Anyway the GRUB thing was a red herring, looks like you need nomodeset — do you have full graphical support with that parameter applied?
Not quite!
With the BIOS set to "Intel Linux", Debian boots, but I have no display or keyboard (for any OS). If I do boot Debian, case I can use nomodeset to "see" my login screen now that it boots, and it seems fully functional (how to verify?).

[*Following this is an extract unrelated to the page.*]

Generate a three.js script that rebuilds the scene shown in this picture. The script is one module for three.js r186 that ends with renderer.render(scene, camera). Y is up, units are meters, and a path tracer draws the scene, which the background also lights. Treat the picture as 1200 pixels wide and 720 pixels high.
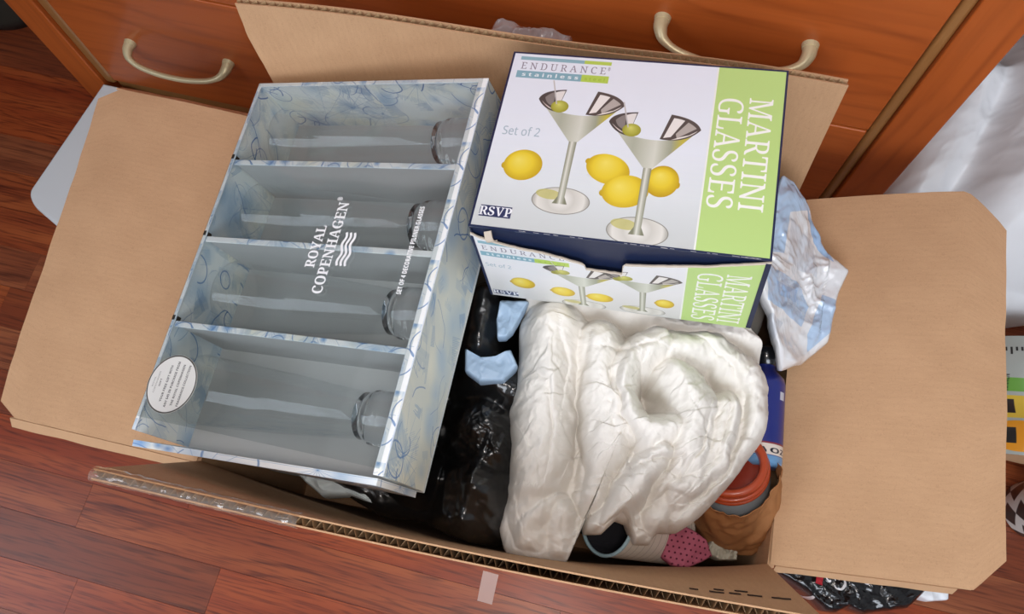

With the BIOS set to "Windows", Debian doesn't even get to GRUB. The screen doesn't even get past the BIOS ""Press Del to enter" screen. But at least I can see that frozen screen on the laptop itself
.
I need to be able to boot Debian in "Windows" mode, just like Ubuntu can. I presume I can do this with a different bootloader. The Ubuntu one didn't work, but now I'm thinking that since I have access to Debian (albeit via an external screen), I can use that to replace GRUB with something else (rEFInd probably).
EDIT:
Changing the bootloader worked. rEFInd will boot Debian under "windows" mode, and so I can use Debian with the laptop's screen, keyboard and mouse. Further I no longer need nomodeset to fix display problems.
rEFInd presents two Linux options, which I presume were autodetected:
1) Boot vmlinuz-4.9.0-7-amd64 from 244 MiB ex2 volume
2) Boot EFI\debian\grubx64.efi from system partition
As expected, 1) works and 2) does not.